Yesterday I turned the blowers off (that’s what she said) and I decided to steer myself for a change. I had three beers over the course of eight hours and downed more water than I do in an hour long spin class. I was pacing myself, and it felt good. For the first time this year, I felt like I was finally applying all that I had learned last year. I didn’t feel the need to take shots or do a keg stand (and both those opportunites presented themselves at these parties I went to). I laughed and danced and sang along to “Hotline Bling” with my girlfriends. I ate my weight in fried chicken and crawfish. I met a boy. I had fun! And I didn’t need to get drunk to do it! Sure, I was drinking, but I wasn’t drunk-ing. I was present and aware of what I was putting in my body and I was able to limit myself, without feeling limited (except for that fried chicken, the struggle was real with that one).

As great as all of this sounds, there was one not-so-great thing about yesterday.

I smoked. And I’m really bummed about it.
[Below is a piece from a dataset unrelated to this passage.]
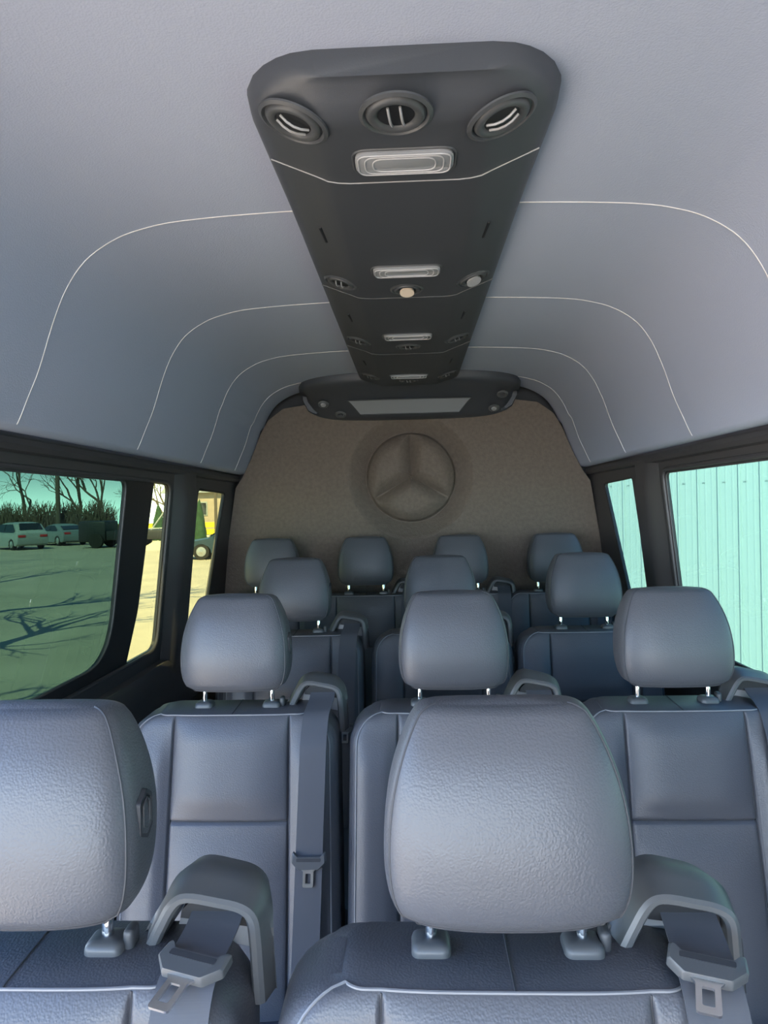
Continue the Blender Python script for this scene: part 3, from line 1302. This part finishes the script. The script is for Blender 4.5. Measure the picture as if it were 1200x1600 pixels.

I knew deciding to have a beer also meant fighting a very, very strong urge to smoke, but I told myself I could do it, and I was looking forward to writing this post to let you guys know that I managed to stay smoke-free even with a beer in my hand. I was so disappointed in myself that after I put the cigarette out, I went to my car for thirty minutes and cried on the phone to my sister. I felt like a failure. I failed you guys, who have been so supportive and encouraging through all my ups and downs, I failed my mom, I failed myself. I broke a promise to everyone and that feels absolutely awful.

But, leave it up to my sister to always find the silver lining. As I was verbally punching myself in the face over and over again, Megan grabbed my hands and told me to stop. She pointed out how terrible I felt about my bad choice. As my head was spinning from the nicotine high and the anxiety over how I was going to write about this, Megan brought me back to the present moment. “Next time you have the urge to smoke, remember how bad this feels”, she told me. In other words, next time that quiet, almost subconscious voice in your head says “man I wish I had a cigarette, maybe I could just have one”, consciously choose to remember these bad feelings so that next time, you make a better choice.

My sister has always been the smartypants of the family.

The whole point of making mistakes is to learn from them. We only fail if we stop learning because if we aren’t learning, we aren’t moving forward, we aren’t evolving, we aren’t bettering ourselves. It’s like that famous Einstein quote, that every girl tweets at least once in her life when she can’t get over her ex, says, “Insanity: doing the same thing over and over again again and expecting different results”.

I’m not going to continue to smoke because I had one yesterday. I know what happens if I do that because I’ve been through this before and if I put myself through it again, that’s INSANE.

I’m a work in progress, we all are, the keyword in that phrase being PROGESS.

And that’s why I’m not going to go back to a “Day 1” mentaility. I’m on Day 15/Day 11 of progress. Through my one-year sobriety challenge and my now mostly-sober, definitely smoke-free lifestyle choice, all I’ve ever wanted was to be better, to be the best possible version of myself, and that means I’ve signed-up for a lifetime of present, conscious, wonderful progress.